**WHAT YOU WILL DO**
Reproduce the data exactly.

**INFORMATION SHOWN**

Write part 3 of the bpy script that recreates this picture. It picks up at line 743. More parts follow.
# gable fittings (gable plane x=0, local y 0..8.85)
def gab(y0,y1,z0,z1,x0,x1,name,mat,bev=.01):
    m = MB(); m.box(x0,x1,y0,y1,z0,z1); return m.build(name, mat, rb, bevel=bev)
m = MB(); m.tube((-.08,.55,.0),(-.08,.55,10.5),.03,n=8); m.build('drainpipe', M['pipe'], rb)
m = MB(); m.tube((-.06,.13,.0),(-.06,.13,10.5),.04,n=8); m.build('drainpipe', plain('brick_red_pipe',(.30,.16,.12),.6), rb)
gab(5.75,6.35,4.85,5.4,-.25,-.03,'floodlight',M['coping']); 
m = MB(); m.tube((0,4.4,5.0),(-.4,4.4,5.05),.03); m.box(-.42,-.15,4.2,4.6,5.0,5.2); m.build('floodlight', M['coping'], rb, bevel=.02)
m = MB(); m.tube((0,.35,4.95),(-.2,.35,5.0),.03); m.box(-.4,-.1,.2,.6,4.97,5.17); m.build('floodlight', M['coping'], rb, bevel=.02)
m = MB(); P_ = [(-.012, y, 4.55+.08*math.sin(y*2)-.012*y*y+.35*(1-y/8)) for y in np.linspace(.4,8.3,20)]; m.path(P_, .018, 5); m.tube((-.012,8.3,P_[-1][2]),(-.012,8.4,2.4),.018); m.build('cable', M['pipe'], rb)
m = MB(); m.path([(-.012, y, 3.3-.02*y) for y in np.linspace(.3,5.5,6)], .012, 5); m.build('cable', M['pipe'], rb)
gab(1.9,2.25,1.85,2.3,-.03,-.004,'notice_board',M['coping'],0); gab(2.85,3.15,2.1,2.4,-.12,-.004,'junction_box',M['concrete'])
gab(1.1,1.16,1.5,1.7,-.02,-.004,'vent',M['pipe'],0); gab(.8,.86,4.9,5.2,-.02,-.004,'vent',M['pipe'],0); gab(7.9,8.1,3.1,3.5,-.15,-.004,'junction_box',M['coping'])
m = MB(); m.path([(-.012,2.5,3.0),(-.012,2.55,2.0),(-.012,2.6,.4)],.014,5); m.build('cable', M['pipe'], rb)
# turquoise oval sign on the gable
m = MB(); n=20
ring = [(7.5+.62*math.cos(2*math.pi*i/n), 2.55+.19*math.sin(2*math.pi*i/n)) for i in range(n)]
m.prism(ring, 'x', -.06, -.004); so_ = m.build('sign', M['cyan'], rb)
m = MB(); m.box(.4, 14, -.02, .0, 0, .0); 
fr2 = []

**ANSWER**
Write part 3 of the bpy script that recreates this picture. It picks up at line 743. More parts follow.
# gable fittings (gable plane x=0, local y 0..8.85)
def gab(y0,y1,z0,z1,x0,x1,name,mat,bev=.01):
    m = MB(); m.box(x0,x1,y0,y1,z0,z1); return m.build(name, mat, rb, bevel=bev)
m = MB(); m.tube((-.08,.55,.0),(-.08,.55,10.5),.03,n=8); m.build('drainpipe', M['pipe'], rb)
m = MB(); m.tube((-.06,.13,.0),(-.06,.13,10.5),.04,n=8); m.build('drainpipe', plain('brick_red_pipe',(.30,.16,.12),.6), rb)
gab(5.75,6.35,4.85,5.4,-.25,-.03,'floodlight',M['coping']); 
m = MB(); m.tube((0,4.4,5.0),(-.4,4.4,5.05),.03); m.box(-.42,-.15,4.2,4.6,5.0,5.2); m.build('floodlight', M['coping'], rb, bevel=.02)
m = MB(); m.tube((0,.35,4.95),(-.2,.35,5.0),.03); m.box(-.4,-.1,.2,.6,4.97,5.17); m.build('floodlight', M['coping'], rb, bevel=.02)
m = MB(); P_ = [(-.012, y, 4.55+.08*math.sin(y*2)-.012*y*y+.35*(1-y/8)) for y in np.linspace(.4,8.3,20)]; m.path(P_, .018, 5); m.tube((-.012,8.3,P_[-1][2]),(-.012,8.4,2.4),.018); m.build('cable', M['pipe'], rb)
m = MB(); m.path([(-.012, y, 3.3-.02*y) for y in np.linspace(.3,5.5,6)], .012, 5); m.build('cable', M['pipe'], rb)
gab(1.9,2.25,1.85,2.3,-.03,-.004,'notice_board',M['coping'],0); gab(2.85,3.15,2.1,2.4,-.12,-.004,'junction_box',M['concrete'])
gab(1.1,1.16,1.5,1.7,-.02,-.004,'vent',M['pipe'],0); gab(.8,.86,4.9,5.2,-.02,-.004,'vent',M['pipe'],0); gab(7.9,8.1,3.1,3.5,-.15,-.004,'junction_box',M['coping'])
m = MB(); m.path([(-.012,2.5,3.0),(-.012,2.55,2.0),(-.012,2.6,.4)],.014,5); m.build('cable', M['pipe'], rb)
# turquoise oval sign on the gable
m = MB(); n=20
ring = [(7.5+.62*math.cos(2*math.pi*i/n), 2.55+.19*math.sin(2*math.pi*i/n)) for i in range(n)]
m.prism(ring, 'x', -.06, -.004); so_ = m.build('sign', M['cyan'], rb)
m = MB(); m.box(.4, 14, -.02, .0, 0, .0); 
fr2 = []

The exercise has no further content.